→ **Task to complete**: Examine each line of the data. Copy those that contain the string "scene".

BEGIN Dataset content

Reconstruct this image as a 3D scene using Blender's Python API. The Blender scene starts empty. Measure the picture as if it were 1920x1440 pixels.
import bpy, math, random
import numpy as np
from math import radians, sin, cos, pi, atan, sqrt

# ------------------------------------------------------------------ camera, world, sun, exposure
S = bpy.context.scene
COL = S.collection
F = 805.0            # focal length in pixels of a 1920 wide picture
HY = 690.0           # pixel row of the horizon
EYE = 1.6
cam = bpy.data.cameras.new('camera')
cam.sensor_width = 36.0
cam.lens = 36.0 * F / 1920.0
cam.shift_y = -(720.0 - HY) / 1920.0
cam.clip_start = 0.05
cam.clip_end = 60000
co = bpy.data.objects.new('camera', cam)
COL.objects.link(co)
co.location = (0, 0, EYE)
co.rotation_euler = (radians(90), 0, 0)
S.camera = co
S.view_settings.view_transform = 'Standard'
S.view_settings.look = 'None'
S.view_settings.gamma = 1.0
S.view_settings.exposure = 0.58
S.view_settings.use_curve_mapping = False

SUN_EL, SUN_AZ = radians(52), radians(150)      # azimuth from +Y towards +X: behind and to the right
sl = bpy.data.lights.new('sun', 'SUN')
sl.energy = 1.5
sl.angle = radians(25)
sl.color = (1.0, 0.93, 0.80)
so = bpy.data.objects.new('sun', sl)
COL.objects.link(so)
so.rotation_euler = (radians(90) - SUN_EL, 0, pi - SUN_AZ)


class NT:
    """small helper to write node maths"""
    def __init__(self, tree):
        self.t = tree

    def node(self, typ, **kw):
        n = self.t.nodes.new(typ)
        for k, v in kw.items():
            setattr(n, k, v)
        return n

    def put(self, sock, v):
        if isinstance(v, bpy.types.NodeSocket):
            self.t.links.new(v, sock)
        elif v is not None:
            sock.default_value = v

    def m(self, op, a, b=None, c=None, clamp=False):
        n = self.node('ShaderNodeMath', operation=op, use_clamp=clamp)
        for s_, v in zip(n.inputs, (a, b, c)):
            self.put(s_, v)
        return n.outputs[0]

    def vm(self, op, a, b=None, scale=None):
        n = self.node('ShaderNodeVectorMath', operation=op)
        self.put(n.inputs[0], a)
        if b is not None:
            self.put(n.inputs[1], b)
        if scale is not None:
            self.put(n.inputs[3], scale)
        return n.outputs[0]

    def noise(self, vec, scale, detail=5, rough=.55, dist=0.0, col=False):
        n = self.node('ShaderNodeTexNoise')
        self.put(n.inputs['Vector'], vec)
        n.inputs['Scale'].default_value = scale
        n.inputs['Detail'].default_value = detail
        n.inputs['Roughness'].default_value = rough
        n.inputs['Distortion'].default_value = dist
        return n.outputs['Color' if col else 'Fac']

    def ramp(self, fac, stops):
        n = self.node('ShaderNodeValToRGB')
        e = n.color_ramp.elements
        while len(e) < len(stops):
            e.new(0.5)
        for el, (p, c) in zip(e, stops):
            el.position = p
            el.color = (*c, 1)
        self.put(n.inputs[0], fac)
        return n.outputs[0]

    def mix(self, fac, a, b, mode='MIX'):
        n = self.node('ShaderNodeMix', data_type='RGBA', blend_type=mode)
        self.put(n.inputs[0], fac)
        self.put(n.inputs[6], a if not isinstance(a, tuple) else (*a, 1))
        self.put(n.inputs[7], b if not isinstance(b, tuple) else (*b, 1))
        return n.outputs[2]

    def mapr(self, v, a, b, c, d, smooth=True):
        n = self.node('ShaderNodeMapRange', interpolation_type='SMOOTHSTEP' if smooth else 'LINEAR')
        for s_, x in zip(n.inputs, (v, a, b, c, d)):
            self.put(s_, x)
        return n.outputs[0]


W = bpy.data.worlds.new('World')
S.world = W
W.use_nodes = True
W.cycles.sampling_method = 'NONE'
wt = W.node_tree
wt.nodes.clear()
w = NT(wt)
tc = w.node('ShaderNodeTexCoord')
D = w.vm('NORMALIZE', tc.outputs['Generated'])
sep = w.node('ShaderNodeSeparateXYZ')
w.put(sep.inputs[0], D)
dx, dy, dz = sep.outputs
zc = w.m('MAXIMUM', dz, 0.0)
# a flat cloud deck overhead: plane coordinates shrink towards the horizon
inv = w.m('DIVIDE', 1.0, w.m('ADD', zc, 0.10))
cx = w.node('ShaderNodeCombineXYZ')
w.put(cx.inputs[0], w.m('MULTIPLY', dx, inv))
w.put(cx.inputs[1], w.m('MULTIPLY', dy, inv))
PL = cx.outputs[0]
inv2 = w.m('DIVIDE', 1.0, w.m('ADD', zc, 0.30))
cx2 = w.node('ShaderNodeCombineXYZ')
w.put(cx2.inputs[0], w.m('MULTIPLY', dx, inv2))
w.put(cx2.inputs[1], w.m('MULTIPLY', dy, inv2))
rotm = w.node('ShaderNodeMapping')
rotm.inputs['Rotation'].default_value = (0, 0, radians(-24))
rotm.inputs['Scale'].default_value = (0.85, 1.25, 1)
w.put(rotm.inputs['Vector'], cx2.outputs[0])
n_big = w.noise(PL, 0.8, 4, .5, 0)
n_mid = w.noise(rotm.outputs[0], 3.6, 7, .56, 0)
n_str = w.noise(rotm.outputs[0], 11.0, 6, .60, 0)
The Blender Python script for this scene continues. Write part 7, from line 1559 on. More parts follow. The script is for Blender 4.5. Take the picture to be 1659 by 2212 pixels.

END Dataset content

→ **The result**:
Reconstruct this image as a 3D scene using Blender's Python API. The Blender scene starts empty. Measure the picture as if it were 1920x1440 pixels.
S = bpy.context.scene
The Blender Python script for this scene continues. Write part 7, from line 1559 on. More parts follow. The script is for Blender 4.5. Take the picture to be 1659 by 2212 pixels.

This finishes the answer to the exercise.